:: Directive ::
Reproduce the listing word for word, leaving every picture behind.

[Dataset rows]
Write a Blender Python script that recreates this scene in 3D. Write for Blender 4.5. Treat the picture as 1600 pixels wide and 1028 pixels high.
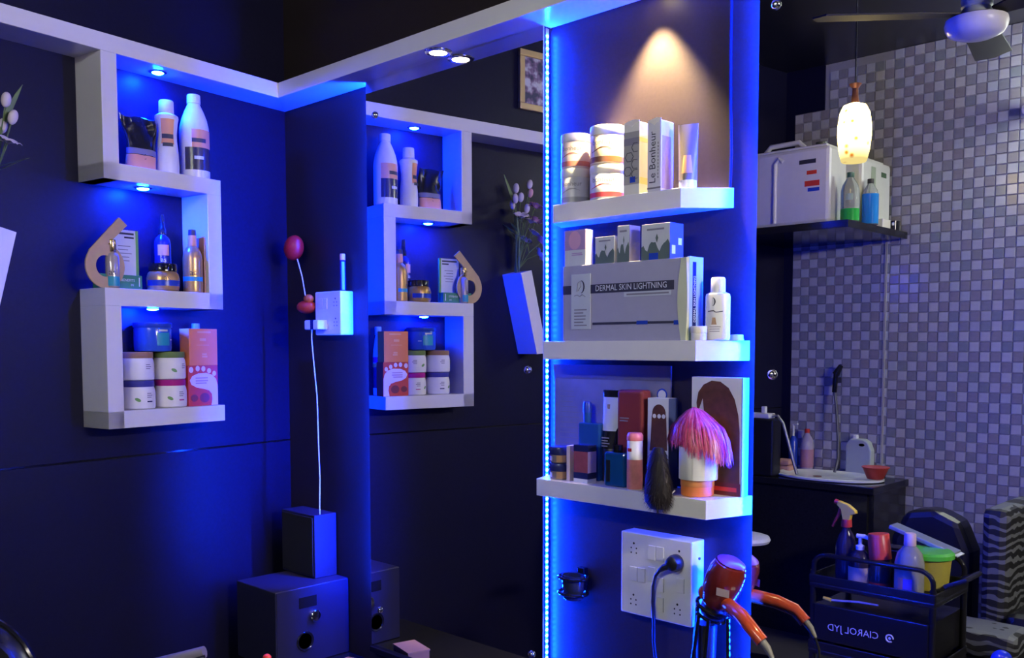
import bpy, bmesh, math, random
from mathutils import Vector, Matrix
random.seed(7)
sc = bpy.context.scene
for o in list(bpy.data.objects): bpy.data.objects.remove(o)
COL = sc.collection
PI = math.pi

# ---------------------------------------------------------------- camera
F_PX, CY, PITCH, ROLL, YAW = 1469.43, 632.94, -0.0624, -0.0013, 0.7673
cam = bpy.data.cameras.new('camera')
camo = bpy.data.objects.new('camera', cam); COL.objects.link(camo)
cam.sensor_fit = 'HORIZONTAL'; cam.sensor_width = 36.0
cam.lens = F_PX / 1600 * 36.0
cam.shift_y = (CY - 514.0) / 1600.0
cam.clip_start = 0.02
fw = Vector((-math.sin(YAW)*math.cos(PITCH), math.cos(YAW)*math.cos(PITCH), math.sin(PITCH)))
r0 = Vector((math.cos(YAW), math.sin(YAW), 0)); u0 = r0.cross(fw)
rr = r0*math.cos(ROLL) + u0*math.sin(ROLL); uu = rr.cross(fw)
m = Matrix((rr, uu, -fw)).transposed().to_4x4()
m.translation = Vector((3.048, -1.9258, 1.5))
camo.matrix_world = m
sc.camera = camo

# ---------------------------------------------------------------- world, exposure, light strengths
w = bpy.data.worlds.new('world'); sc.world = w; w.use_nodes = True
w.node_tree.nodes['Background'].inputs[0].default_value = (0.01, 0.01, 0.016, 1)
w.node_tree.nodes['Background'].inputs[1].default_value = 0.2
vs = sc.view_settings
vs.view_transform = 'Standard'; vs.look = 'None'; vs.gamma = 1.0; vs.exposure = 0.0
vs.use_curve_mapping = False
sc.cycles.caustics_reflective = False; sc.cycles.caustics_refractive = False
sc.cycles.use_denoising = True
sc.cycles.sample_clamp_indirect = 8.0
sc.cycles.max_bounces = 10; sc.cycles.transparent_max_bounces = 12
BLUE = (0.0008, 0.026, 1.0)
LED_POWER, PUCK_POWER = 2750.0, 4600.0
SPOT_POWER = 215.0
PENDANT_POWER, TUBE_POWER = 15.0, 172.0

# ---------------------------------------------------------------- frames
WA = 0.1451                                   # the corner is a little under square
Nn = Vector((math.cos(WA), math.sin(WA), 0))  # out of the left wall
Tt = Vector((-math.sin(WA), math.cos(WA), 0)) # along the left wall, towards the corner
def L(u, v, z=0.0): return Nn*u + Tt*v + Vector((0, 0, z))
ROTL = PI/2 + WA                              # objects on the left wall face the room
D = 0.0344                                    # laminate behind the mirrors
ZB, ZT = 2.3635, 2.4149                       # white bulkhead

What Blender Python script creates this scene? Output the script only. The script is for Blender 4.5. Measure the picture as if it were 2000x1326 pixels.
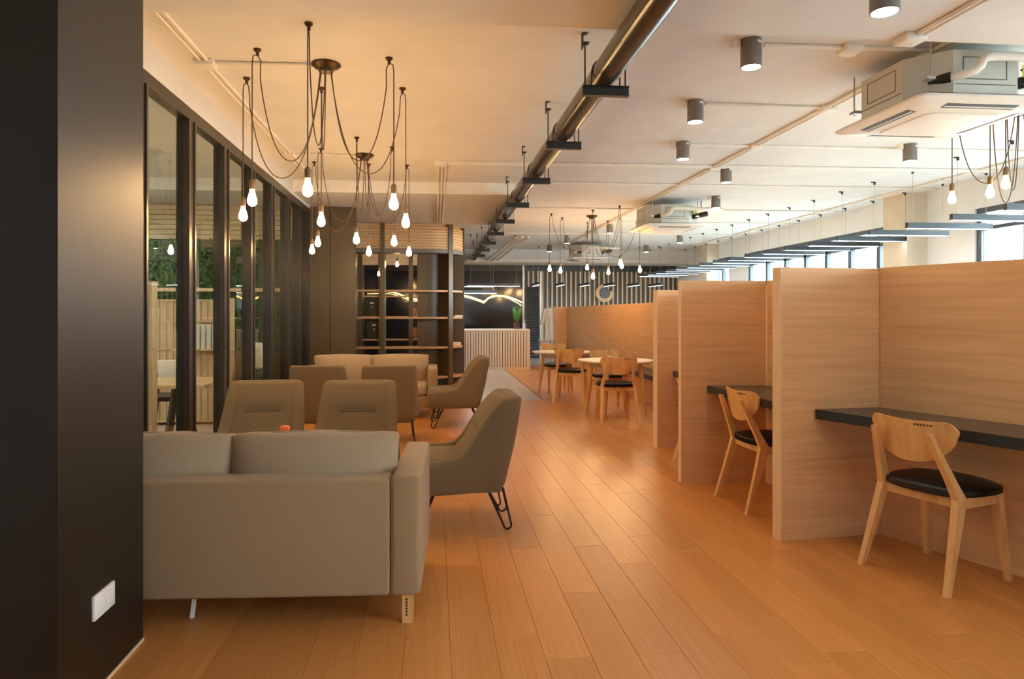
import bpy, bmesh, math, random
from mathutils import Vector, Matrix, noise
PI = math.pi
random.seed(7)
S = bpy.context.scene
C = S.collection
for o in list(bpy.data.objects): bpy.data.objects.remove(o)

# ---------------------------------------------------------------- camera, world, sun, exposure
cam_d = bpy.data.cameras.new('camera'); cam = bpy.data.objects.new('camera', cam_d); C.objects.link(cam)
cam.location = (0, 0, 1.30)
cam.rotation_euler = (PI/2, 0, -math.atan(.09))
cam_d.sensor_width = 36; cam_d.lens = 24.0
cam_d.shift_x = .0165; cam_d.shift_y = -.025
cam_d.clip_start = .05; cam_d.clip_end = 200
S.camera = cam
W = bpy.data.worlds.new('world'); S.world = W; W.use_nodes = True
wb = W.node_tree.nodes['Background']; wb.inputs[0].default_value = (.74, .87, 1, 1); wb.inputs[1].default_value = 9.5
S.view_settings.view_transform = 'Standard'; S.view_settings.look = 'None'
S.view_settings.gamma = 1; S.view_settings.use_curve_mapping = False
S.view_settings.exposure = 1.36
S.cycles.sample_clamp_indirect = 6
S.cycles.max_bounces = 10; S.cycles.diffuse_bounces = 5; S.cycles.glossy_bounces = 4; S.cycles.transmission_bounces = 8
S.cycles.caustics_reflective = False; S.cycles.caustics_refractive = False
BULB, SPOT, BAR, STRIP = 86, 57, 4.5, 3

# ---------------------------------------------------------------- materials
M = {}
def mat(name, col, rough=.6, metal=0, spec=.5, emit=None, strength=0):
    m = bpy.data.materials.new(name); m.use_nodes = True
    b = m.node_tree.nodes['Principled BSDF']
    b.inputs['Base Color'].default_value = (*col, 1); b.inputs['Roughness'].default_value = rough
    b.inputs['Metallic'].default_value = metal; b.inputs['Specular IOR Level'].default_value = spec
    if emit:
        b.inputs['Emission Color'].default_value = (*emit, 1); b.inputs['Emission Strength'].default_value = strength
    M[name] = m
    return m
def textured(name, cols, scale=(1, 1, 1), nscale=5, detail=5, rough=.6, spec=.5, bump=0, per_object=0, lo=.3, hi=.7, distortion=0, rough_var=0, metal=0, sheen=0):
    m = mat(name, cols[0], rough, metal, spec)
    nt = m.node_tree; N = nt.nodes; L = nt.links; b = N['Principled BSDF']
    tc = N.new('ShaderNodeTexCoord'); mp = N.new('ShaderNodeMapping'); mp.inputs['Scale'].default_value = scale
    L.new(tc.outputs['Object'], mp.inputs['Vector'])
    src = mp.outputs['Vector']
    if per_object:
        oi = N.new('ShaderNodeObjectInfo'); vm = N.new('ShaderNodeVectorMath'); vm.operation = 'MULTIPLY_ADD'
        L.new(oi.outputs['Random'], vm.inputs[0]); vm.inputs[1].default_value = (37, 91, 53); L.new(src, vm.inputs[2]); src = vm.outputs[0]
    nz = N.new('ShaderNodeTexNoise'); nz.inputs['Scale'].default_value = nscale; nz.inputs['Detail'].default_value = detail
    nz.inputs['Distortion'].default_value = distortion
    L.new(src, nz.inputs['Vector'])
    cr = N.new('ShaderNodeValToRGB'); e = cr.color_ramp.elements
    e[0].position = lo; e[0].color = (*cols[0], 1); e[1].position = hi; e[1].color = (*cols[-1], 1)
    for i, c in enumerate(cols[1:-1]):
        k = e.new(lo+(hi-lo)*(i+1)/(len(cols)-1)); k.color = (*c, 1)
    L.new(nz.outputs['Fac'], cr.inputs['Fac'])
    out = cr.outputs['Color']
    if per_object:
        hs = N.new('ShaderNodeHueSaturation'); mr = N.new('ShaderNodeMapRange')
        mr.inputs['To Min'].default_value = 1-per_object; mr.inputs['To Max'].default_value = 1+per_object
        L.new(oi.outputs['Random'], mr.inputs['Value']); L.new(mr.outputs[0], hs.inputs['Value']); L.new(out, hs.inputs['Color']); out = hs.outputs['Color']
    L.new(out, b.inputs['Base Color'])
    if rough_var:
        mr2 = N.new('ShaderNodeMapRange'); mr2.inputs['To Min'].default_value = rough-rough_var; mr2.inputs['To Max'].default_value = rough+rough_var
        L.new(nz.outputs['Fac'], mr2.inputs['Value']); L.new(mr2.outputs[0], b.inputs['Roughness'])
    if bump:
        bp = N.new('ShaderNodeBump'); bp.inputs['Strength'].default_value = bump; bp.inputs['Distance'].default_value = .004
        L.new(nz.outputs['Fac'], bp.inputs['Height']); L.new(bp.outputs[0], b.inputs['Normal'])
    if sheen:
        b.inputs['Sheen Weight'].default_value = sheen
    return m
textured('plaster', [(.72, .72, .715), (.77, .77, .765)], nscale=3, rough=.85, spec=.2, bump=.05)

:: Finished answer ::
Write a Blender Python script that recreates this scene in 3D. Write for Blender 4.5. Treat the picture as 1600 pixels wide and 1028 pixels high.
import bpy, bmesh, math, random
from mathutils import Vector, Matrix
random.seed(7)
sc = bpy.context.scene
for o in list(bpy.data.objects): bpy.data.objects.remove(o)
COL = sc.collection
PI = math.pi

# ---------------------------------------------------------------- camera
F_PX, CY, PITCH, ROLL, YAW = 1469.43, 632.94, -0.0624, -0.0013, 0.7673
cam = bpy.data.cameras.new('camera')
camo = bpy.data.objects.new('camera', cam); COL.objects.link(camo)
cam.sensor_fit = 'HORIZONTAL'; cam.sensor_width = 36.0
cam.lens = F_PX / 1600 * 36.0
cam.shift_y = (CY - 514.0) / 1600.0
cam.clip_start = 0.02
fw = Vector((-math.sin(YAW)*math.cos(PITCH), math.cos(YAW)*math.cos(PITCH), math.sin(PITCH)))
r0 = Vector((math.cos(YAW), math.sin(YAW), 0)); u0 = r0.cross(fw)
rr = r0*math.cos(ROLL) + u0*math.sin(ROLL); uu = rr.cross(fw)
m = Matrix((rr, uu, -fw)).transposed().to_4x4()
m.translation = Vector((3.048, -1.9258, 1.5))
camo.matrix_world = m
sc.camera = camo

# ---------------------------------------------------------------- world, exposure, light strengths
w = bpy.data.worlds.new('world'); sc.world = w; w.use_nodes = True
w.node_tree.nodes['Background'].inputs[0].default_value = (0.01, 0.01, 0.016, 1)
w.node_tree.nodes['Background'].inputs[1].default_value = 0.2
vs = sc.view_settings
vs.view_transform = 'Standard'; vs.look = 'None'; vs.gamma = 1.0; vs.exposure = 0.0
vs.use_curve_mapping = False
sc.cycles.caustics_reflective = False; sc.cycles.caustics_refractive = False
sc.cycles.use_denoising = True
sc.cycles.sample_clamp_indirect = 8.0
sc.cycles.max_bounces = 10; sc.cycles.transparent_max_bounces = 12
BLUE = (0.0008, 0.026, 1.0)
LED_POWER, PUCK_POWER = 2750.0, 4600.0
SPOT_POWER = 215.0
PENDANT_POWER, TUBE_POWER = 15.0, 172.0

# ---------------------------------------------------------------- frames
WA = 0.1451                                   # the corner is a little under square
Nn = Vector((math.cos(WA), math.sin(WA), 0))  # out of the left wall
Tt = Vector((-math.sin(WA), math.cos(WA), 0)) # along the left wall, towards the corner
def L(u, v, z=0.0): return Nn*u + Tt*v + Vector((0, 0, z))
ROTL = PI/2 + WA                              # objects on the left wall face the room
D = 0.0344                                    # laminate behind the mirrors
ZB, ZT = 2.3635, 2.4149                       # white bulkhead

What Blender Python script creates this scene? Output the script only. The script is for Blender 4.5. Measure the picture as if it were 2000x1326 pixels.
import bpy, bmesh, math, random
from mathutils import Vector, Matrix, noise
PI = math.pi
random.seed(7)
S = bpy.context.scene
C = S.collection
for o in list(bpy.data.objects): bpy.data.objects.remove(o)

# ---------------------------------------------------------------- camera, world, sun, exposure
cam_d = bpy.data.cameras.new('camera'); cam = bpy.data.objects.new('camera', cam_d); C.objects.link(cam)
cam.location = (0, 0, 1.30)
cam.rotation_euler = (PI/2, 0, -math.atan(.09))
cam_d.sensor_width = 36; cam_d.lens = 24.0
cam_d.shift_x = .0165; cam_d.shift_y = -.025
cam_d.clip_start = .05; cam_d.clip_end = 200
S.camera = cam
W = bpy.data.worlds.new('world'); S.world = W; W.use_nodes = True
wb = W.node_tree.nodes['Background']; wb.inputs[0].default_value = (.74, .87, 1, 1); wb.inputs[1].default_value = 9.5
S.view_settings.view_transform = 'Standard'; S.view_settings.look = 'None'
S.view_settings.gamma = 1; S.view_settings.use_curve_mapping = False
S.view_settings.exposure = 1.36
S.cycles.sample_clamp_indirect = 6
S.cycles.max_bounces = 10; S.cycles.diffuse_bounces = 5; S.cycles.glossy_bounces = 4; S.cycles.transmission_bounces = 8
S.cycles.caustics_reflective = False; S.cycles.caustics_refractive = False
BULB, SPOT, BAR, STRIP = 86, 57, 4.5, 3

# ---------------------------------------------------------------- materials
M = {}
def mat(name, col, rough=.6, metal=0, spec=.5, emit=None, strength=0):
    m = bpy.data.materials.new(name); m.use_nodes = True
    b = m.node_tree.nodes['Principled BSDF']
    b.inputs['Base Color'].default_value = (*col, 1); b.inputs['Roughness'].default_value = rough
    b.inputs['Metallic'].default_value = metal; b.inputs['Specular IOR Level'].default_value = spec
    if emit:
        b.inputs['Emission Color'].default_value = (*emit, 1); b.inputs['Emission Strength'].default_value = strength
    M[name] = m
    return m
def textured(name, cols, scale=(1, 1, 1), nscale=5, detail=5, rough=.6, spec=.5, bump=0, per_object=0, lo=.3, hi=.7, distortion=0, rough_var=0, metal=0, sheen=0):
    m = mat(name, cols[0], rough, metal, spec)
    nt = m.node_tree; N = nt.nodes; L = nt.links; b = N['Principled BSDF']
    tc = N.new('ShaderNodeTexCoord'); mp = N.new('ShaderNodeMapping'); mp.inputs['Scale'].default_value = scale
    L.new(tc.outputs['Object'], mp.inputs['Vector'])
    src = mp.outputs['Vector']
    if per_object:
        oi = N.new('ShaderNodeObjectInfo'); vm = N.new('ShaderNodeVectorMath'); vm.operation = 'MULTIPLY_ADD'
        L.new(oi.outputs['Random'], vm.inputs[0]); vm.inputs[1].default_value = (37, 91, 53); L.new(src, vm.inputs[2]); src = vm.outputs[0]
    nz = N.new('ShaderNodeTexNoise'); nz.inputs['Scale'].default_value = nscale; nz.inputs['Detail'].default_value = detail
    nz.inputs['Distortion'].default_value = distortion
    L.new(src, nz.inputs['Vector'])
    cr = N.new('ShaderNodeValToRGB'); e = cr.color_ramp.elements
    e[0].position = lo; e[0].color = (*cols[0], 1); e[1].position = hi; e[1].color = (*cols[-1], 1)
    for i, c in enumerate(cols[1:-1]):
        k = e.new(lo+(hi-lo)*(i+1)/(len(cols)-1)); k.color = (*c, 1)
    L.new(nz.outputs['Fac'], cr.inputs['Fac'])
    out = cr.outputs['Color']
    if per_object:
        hs = N.new('ShaderNodeHueSaturation'); mr = N.new('ShaderNodeMapRange')
        mr.inputs['To Min'].default_value = 1-per_object; mr.inputs['To Max'].default_value = 1+per_object
        L.new(oi.outputs['Random'], mr.inputs['Value']); L.new(mr.outputs[0], hs.inputs['Value']); L.new(out, hs.inputs['Color']); out = hs.outputs['Color']
    L.new(out, b.inputs['Base Color'])
    if rough_var:
        mr2 = N.new('ShaderNodeMapRange'); mr2.inputs['To Min'].default_value = rough-rough_var; mr2.inputs['To Max'].default_value = rough+rough_var
        L.new(nz.outputs['Fac'], mr2.inputs['Value']); L.new(mr2.outputs[0], b.inputs['Roughness'])
    if bump:
        bp = N.new('ShaderNodeBump'); bp.inputs['Strength'].default_value = bump; bp.inputs['Distance'].default_value = .004
        L.new(nz.outputs['Fac'], bp.inputs['Height']); L.new(bp.outputs[0], b.inputs['Normal'])
    if sheen:
        b.inputs['Sheen Weight'].default_value = sheen
    return m
textured('plaster', [(.72, .72, .715), (.77, .77, .765)], nscale=3, rough=.85, spec=.2, bump=.05)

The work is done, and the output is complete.